Interpretations, contests

Tarr’s Damnations

A Film World of Hungarian Director Béla Tarr

When reviewing retrospectives of films by the Hungarian director Béla Tarr, film critics regularly draw the line between his first three films — Family Nest (Családi tüzfészek, 1977), Outsider (Szabadgyalog, 1979-80) and The Prefab People (Panelkapcsolat, 1982), characterized by the so-called social realism and the later ’onthological’ phase in which he achieved his creative peak with seven and a half hours long Devil’s Tango. The author of the essay analyses Tarr’s directorial evolution attempting to prove that despite the differences between earlier and later films, similar thematic preoccupations can be found in all Tarr’s opus — desolation, moral disarray, manipulation and (self)destruction. She goes on to focus on the films of the so-called devil’s trilogy — Damnation (Kárhózat, 1987), Satantango (Sátántangó, 1994) i Werckmeister’s Harmonies (Werckmeiter harmóniák, 2000) made in cooperation with the Hungarian writer László Krasznahorkai, in which Tarr’s poetics of chaos found the most appropriate expression.

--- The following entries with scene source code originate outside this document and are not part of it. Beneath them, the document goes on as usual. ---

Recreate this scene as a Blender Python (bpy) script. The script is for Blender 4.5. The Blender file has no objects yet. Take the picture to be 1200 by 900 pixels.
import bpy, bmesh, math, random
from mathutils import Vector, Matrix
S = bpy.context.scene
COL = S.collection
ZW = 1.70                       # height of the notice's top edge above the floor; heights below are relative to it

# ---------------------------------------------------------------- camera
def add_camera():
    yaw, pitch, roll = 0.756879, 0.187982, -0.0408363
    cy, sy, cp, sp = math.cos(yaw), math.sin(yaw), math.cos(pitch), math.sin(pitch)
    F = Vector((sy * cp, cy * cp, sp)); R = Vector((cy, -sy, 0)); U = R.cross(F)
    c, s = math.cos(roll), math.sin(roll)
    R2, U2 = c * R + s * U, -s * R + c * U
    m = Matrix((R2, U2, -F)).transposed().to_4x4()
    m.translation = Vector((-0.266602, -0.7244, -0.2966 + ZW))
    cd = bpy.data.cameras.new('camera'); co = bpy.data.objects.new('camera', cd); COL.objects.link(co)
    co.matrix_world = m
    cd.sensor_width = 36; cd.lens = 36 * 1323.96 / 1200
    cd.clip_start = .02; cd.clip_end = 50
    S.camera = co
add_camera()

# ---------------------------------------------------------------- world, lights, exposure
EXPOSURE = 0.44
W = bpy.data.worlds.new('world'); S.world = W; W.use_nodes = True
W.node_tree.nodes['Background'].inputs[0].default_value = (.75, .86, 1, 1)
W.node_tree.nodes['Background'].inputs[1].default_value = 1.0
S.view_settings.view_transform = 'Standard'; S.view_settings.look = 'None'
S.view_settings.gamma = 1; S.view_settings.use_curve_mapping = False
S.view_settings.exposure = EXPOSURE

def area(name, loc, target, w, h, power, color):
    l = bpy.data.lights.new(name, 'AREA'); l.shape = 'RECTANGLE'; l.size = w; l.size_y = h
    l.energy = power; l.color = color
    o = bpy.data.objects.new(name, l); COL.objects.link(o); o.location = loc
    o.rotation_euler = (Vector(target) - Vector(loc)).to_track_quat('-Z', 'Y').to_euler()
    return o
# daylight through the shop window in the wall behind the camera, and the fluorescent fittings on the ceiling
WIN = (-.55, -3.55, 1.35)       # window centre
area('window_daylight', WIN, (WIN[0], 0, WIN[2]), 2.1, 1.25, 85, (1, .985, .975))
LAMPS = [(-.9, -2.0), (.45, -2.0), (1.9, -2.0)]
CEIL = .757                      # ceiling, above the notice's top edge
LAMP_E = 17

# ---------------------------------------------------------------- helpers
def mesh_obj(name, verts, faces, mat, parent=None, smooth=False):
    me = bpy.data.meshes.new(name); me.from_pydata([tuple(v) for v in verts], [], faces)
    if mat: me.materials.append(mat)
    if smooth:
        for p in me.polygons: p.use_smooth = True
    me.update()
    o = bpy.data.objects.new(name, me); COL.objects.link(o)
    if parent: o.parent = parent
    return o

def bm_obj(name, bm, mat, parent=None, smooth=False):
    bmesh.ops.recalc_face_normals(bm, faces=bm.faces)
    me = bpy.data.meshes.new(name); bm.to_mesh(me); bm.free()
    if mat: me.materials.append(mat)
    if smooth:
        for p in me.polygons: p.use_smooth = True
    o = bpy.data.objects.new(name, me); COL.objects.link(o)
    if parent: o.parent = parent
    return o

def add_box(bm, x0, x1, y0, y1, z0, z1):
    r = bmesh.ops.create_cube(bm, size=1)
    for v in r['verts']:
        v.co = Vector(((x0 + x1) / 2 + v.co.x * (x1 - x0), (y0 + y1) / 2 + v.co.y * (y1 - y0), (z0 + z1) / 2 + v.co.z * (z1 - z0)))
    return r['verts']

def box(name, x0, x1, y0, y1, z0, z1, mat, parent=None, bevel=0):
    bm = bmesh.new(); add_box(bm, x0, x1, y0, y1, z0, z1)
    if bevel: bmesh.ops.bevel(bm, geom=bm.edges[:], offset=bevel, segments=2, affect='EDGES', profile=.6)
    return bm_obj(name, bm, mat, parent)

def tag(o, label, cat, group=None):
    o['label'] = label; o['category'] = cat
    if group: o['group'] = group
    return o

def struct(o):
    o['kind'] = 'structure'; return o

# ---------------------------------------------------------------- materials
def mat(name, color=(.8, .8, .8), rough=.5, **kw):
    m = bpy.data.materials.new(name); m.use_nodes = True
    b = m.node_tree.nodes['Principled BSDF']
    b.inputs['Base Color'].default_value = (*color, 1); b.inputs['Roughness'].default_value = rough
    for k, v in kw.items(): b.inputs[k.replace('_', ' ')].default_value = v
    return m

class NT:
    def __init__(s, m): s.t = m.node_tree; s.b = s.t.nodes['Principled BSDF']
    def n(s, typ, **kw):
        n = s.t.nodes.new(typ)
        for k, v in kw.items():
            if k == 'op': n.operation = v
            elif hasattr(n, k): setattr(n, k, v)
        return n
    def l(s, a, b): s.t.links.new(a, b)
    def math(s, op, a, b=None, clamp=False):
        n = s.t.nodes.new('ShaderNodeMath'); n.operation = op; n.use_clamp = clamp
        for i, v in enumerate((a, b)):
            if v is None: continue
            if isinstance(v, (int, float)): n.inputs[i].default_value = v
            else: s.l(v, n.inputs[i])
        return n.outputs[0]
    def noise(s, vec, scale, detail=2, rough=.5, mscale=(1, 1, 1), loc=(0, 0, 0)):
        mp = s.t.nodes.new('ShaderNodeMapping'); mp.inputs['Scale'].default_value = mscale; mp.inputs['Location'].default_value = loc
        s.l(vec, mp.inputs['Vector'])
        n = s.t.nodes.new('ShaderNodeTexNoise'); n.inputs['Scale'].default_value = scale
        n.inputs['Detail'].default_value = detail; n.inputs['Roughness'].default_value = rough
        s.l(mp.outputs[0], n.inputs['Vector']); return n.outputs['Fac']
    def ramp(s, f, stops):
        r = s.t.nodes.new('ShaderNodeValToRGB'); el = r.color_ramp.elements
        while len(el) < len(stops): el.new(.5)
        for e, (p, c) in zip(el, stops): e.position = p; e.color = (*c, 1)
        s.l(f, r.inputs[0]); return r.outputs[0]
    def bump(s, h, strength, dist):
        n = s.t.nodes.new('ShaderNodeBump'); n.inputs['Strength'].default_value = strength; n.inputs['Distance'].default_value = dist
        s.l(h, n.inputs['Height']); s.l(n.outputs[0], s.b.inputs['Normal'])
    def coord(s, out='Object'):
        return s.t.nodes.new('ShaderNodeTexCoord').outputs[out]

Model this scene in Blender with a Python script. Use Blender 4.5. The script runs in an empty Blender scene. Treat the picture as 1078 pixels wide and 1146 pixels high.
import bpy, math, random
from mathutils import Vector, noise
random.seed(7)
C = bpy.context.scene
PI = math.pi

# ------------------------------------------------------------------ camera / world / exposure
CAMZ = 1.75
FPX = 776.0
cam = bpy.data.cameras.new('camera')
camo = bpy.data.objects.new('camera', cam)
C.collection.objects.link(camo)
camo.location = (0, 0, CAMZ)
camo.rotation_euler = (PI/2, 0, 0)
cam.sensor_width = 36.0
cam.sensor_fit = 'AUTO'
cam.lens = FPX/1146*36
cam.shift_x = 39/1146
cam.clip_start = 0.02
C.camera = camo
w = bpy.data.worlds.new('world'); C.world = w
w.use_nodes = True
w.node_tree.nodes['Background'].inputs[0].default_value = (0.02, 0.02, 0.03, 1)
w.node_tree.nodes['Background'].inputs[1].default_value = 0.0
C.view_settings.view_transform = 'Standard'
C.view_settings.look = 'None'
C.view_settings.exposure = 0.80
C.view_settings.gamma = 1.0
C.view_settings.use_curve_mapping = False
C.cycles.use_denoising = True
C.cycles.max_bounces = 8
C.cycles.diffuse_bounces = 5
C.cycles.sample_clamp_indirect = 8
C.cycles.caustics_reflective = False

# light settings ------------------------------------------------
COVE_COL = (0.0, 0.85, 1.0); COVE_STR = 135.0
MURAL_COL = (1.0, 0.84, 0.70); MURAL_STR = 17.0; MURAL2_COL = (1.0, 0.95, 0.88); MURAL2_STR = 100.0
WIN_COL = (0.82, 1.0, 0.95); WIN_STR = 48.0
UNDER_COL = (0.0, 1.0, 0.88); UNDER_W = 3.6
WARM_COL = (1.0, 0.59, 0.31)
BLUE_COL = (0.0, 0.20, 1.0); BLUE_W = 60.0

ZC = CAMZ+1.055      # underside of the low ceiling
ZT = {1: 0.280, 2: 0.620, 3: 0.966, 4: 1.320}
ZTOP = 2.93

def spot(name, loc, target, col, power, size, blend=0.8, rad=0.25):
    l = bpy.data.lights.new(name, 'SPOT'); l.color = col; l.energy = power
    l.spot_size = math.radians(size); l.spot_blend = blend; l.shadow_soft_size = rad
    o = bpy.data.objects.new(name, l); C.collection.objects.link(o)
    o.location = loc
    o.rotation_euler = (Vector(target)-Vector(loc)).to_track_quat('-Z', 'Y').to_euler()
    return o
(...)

First catalyst of the poetics of chaos in his last movies was the treatment of space. ’Social’ trilogy was quite authentically placed in the Hungarian suburbs and was mostly spatialy cramped, which gave it a certain dramatic, intimate tone. Dramaturgy of the Almanach of Fall was closed in the interior and theatrical mise-en-scene. Contrary to that, devil’s trilogy implanted its spatial ’geometry’ into the Panonic ’horizontal’ and assinged a special task to the setting. Physical space was so dominating that it has almost transformed into a mute protagonist of the film or the physical extension of the characters. The extension of space and ambiental geometry served Tarr’s temporal ’architecture’ and his narrative concept, which ingenously permeated in the largest part of the Devil’s Tango divided on 12 subtitled sections. In a macabre manner, Krasznahorkai and Tarr interweave the chronological time of action, synchronism of the compositional/story-line subsections, real time comprehended as duration, and finally, the abstract — metaphysical time as a sum of all these different times.

In the end, they obtained a cyclical temporal structure (and narration) after Bergsonian temporal model and Deleuzian idea of picture-time. Protagonists move through boundless space, through real and non-chronological time, which traps them and spins them in circles, resulting in total disorientation in time and space — of history, fictional film reality and its own fiction.
Text is supplemented by the Tarr’s filmography.